Wednesday, August 01, 2007

Almost a year..

.August is upon us and this month sailing in marks one year that we are in Santa Cruz. Time doesn't stand still by any means and as we look around us, we realize we have created what we think is a cozy home, have reunited with a very close-knit family and have found a church family where we are serving and loving. So I guess we are home.

This week I am battling the first head cold I have had in a long,long time. But as I sniffle I also nibble - having found a great brownie mix here that can't be beat! I also must let family know that we have found bacon here as well. I complilaned to many on our last trip how much I miss bacon and, once again, Daniel was right: There is bacon here - we just weren't looking in the right place (with the more expensive smoked deli cuts). So we had blt sandwiches one night.

Daniel is kept very busy with the church project. The roof tiles have been removed and the heavy duty work is upon us. Re-roofing also means redoing the ceiling and so this is quite a project. We pray it does not rain for the couple of weeks this work will take.
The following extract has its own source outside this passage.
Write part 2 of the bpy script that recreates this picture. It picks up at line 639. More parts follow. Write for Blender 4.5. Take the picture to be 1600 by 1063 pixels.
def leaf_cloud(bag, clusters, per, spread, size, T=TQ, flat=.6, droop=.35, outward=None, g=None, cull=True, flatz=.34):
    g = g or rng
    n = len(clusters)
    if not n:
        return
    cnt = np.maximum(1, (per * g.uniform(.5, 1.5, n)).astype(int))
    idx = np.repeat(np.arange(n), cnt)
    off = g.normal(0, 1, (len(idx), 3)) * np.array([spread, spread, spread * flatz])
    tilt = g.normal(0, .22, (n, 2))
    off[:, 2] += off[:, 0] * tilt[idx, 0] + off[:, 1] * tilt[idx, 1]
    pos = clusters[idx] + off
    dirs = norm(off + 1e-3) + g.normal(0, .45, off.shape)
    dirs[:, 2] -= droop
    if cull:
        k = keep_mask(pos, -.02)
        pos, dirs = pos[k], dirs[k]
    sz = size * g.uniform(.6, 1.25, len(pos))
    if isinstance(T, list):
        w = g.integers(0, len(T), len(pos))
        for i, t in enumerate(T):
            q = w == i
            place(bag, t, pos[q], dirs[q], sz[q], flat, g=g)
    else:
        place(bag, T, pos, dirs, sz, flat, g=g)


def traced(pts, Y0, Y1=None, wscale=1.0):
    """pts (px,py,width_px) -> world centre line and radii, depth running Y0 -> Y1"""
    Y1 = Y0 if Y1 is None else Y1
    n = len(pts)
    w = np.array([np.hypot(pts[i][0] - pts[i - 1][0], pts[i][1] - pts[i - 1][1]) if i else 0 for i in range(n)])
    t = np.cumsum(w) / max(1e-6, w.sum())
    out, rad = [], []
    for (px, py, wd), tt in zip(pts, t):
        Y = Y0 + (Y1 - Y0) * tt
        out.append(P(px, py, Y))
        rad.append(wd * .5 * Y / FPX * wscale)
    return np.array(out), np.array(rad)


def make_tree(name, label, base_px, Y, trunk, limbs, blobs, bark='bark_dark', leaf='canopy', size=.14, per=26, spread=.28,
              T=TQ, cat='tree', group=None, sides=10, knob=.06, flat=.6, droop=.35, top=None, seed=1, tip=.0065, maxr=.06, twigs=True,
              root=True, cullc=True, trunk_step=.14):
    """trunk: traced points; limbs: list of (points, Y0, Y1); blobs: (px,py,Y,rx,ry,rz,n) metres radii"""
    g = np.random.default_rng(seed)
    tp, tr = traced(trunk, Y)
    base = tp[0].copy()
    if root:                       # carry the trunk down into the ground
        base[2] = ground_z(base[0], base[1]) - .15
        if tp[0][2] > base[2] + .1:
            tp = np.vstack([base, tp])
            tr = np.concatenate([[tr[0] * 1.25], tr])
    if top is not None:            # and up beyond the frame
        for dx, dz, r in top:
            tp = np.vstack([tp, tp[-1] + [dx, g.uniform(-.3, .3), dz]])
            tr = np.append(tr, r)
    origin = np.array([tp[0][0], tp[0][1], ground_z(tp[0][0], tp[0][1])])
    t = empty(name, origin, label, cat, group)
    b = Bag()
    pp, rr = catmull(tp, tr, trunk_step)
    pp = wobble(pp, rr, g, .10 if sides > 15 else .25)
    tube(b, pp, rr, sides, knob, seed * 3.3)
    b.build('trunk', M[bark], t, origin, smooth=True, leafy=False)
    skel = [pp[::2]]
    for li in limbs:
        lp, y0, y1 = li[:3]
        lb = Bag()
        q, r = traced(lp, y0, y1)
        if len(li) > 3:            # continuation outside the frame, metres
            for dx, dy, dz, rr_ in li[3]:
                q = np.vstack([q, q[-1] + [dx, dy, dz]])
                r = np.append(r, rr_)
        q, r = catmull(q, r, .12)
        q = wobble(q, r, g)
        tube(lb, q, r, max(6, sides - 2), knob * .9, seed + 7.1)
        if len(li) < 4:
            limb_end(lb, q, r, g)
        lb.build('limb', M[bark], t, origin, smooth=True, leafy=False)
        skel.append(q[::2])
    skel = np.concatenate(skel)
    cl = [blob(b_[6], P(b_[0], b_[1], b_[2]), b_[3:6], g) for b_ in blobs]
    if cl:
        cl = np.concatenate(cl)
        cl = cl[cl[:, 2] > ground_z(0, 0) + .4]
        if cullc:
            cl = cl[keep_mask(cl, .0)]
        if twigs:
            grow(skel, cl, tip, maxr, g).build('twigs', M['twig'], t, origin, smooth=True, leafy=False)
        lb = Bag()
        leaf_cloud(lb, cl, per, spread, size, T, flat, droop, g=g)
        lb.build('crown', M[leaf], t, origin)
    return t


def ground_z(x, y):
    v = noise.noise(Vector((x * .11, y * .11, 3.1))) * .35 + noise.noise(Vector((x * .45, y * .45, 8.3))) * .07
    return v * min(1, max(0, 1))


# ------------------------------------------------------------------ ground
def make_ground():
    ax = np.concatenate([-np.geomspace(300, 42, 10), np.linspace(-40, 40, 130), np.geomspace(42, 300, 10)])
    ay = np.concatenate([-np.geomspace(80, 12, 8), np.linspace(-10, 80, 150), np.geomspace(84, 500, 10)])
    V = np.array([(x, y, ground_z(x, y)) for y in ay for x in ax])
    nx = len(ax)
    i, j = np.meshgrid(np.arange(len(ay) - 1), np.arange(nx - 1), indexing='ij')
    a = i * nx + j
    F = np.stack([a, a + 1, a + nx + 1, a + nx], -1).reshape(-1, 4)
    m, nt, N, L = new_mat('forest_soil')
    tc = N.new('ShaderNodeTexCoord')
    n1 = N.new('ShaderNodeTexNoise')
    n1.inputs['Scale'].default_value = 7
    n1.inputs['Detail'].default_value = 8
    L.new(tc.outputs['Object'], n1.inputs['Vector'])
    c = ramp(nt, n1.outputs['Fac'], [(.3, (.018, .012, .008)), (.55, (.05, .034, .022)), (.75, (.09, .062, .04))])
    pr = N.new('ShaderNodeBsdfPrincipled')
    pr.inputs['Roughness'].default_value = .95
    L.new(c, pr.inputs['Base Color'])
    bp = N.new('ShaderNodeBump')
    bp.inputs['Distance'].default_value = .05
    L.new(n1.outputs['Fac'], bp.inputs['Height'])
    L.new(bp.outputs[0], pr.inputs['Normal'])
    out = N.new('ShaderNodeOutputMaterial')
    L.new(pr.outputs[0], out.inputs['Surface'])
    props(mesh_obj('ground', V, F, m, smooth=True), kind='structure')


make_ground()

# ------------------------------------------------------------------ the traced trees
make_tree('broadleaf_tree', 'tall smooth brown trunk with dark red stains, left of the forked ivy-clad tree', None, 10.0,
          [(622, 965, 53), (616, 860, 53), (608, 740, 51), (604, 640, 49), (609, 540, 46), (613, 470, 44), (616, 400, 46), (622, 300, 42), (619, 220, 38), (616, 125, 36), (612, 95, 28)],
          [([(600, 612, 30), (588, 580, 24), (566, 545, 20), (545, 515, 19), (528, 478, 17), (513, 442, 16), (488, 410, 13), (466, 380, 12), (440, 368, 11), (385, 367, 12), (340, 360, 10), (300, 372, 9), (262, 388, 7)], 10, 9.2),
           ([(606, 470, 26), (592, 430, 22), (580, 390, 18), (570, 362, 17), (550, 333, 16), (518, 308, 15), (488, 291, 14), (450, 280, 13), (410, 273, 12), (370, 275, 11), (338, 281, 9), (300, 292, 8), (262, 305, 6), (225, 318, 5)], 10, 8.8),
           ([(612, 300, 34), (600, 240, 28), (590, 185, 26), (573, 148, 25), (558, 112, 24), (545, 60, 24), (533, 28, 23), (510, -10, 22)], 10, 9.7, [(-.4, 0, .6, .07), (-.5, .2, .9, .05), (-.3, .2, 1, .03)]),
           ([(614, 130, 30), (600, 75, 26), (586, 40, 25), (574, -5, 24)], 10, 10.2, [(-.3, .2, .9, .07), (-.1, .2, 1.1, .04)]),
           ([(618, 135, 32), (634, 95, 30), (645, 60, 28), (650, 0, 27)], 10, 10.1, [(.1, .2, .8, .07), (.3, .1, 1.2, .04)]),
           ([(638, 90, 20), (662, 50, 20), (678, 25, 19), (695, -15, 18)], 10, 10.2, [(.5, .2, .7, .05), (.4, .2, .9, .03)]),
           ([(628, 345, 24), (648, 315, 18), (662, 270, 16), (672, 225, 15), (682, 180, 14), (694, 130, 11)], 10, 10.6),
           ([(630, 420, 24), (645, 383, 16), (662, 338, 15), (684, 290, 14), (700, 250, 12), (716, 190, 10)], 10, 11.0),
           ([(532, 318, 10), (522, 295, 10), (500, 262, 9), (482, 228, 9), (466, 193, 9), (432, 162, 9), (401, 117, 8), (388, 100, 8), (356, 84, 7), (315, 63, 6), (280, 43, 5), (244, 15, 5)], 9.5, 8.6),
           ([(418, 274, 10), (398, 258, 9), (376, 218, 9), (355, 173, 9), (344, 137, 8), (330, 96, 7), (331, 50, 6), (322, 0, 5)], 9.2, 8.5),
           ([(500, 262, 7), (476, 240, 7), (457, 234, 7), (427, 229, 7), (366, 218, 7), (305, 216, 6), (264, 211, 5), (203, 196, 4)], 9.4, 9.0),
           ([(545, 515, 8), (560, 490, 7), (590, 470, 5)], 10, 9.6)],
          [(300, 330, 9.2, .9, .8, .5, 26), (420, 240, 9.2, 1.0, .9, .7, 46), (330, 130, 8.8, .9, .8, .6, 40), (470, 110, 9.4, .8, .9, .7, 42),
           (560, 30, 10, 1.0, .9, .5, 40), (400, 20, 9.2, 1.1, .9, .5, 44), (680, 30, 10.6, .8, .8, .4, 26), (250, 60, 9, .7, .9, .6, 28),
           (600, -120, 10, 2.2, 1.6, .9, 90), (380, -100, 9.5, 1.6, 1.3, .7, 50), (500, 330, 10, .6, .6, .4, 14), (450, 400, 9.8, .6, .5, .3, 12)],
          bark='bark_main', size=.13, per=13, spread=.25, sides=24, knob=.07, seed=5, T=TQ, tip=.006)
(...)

The US dollar is also fluctuating quite a bit - dropping steadily - and so Daniel is being very cautious about the use of the money for this project.

Bolivian independence day is August 6. There is some unrest as the president has ordered that the traditional military parade be held here in Santa Cruz rather in La Paz. Crucenos are not happy and it remains to be seen what will happen. Not only is the president sending in the military, but also about 2, 000 highland indians to march in the city here. Our own Santa Cruz indigenous peoples have refused to march under these conditions. I'm not good at explaining what is going on, nor am I sure I really understand, but Miguel's blog - has more details. As for us, we are well, house is stocked with food and we rest in God's grace.

Daniel and I are reading the Purpose Driven Life together for the next 40 days along with 40 day period of prayer and fasting that our church in undertaking. We are again reminded that God has a purpose for each of our lives. May we find it and fulfill it.